Entonces el Obispo, revestido de pontifical, con báculo de oro macizo y pectoral formado de grandes amatistas y diamantes, incensó al Capitán General, a la concurrencia y a la muralla e hisopeó con agua bendita a cuantas personas se concentraban en el lugar.

El picazo

Al terminar la ceremonia religiosa, el Gobernador Político y el Alcalde acompañaron al Capitán General al lugar designado para derribar la primera piedra y con el pico de honor que le entregaron dio un golpe en ella. Dijo: «En el nombre de Dios Todopoderoso, y en el de Su Majestad, nuestra excelsa Reina, que Dios guarde, y cumpliendo lo dispuesto en su Real Orden, inauguro el derribo de las murallas. ¡Viva la Reina!».

Enseguida los zapadores, en traje de gala, hicieron caer la piedra al foso y continuaron el derribo hasta dejar abierto un boquerón.
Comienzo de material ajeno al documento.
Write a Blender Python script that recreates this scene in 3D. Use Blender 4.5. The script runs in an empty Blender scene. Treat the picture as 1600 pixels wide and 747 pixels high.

Otros 21 cañonazos cerraron el acto.

Final

Los boquetes para que las calles enlazaran las dos Habanas se abrieron con relativa rapidez, y con igual celeridad se derribaron algunos de los lienzos de murallas para construir plazas, paseos y algunas edificaciones. Pero su demolición total, asumido en sus primeros años por esclavos, demoró décadas en concluir. Durante la ocupación militar norteamericana (1898-1902) se aceleraron las obras, pero al advenir la República quedaba aún mucho por hacer. Obras de crecimiento y ensanche de la ciudad, al igual que de saneamiento, impusieron la destrucción total de los viejos muros.

El costo de su derribo corría por cuenta de los que adquirían los solares y que debían pagar, adicionalmente al valor del terreno, el precio de la piedra que se calculaba le serviría para las construcciones.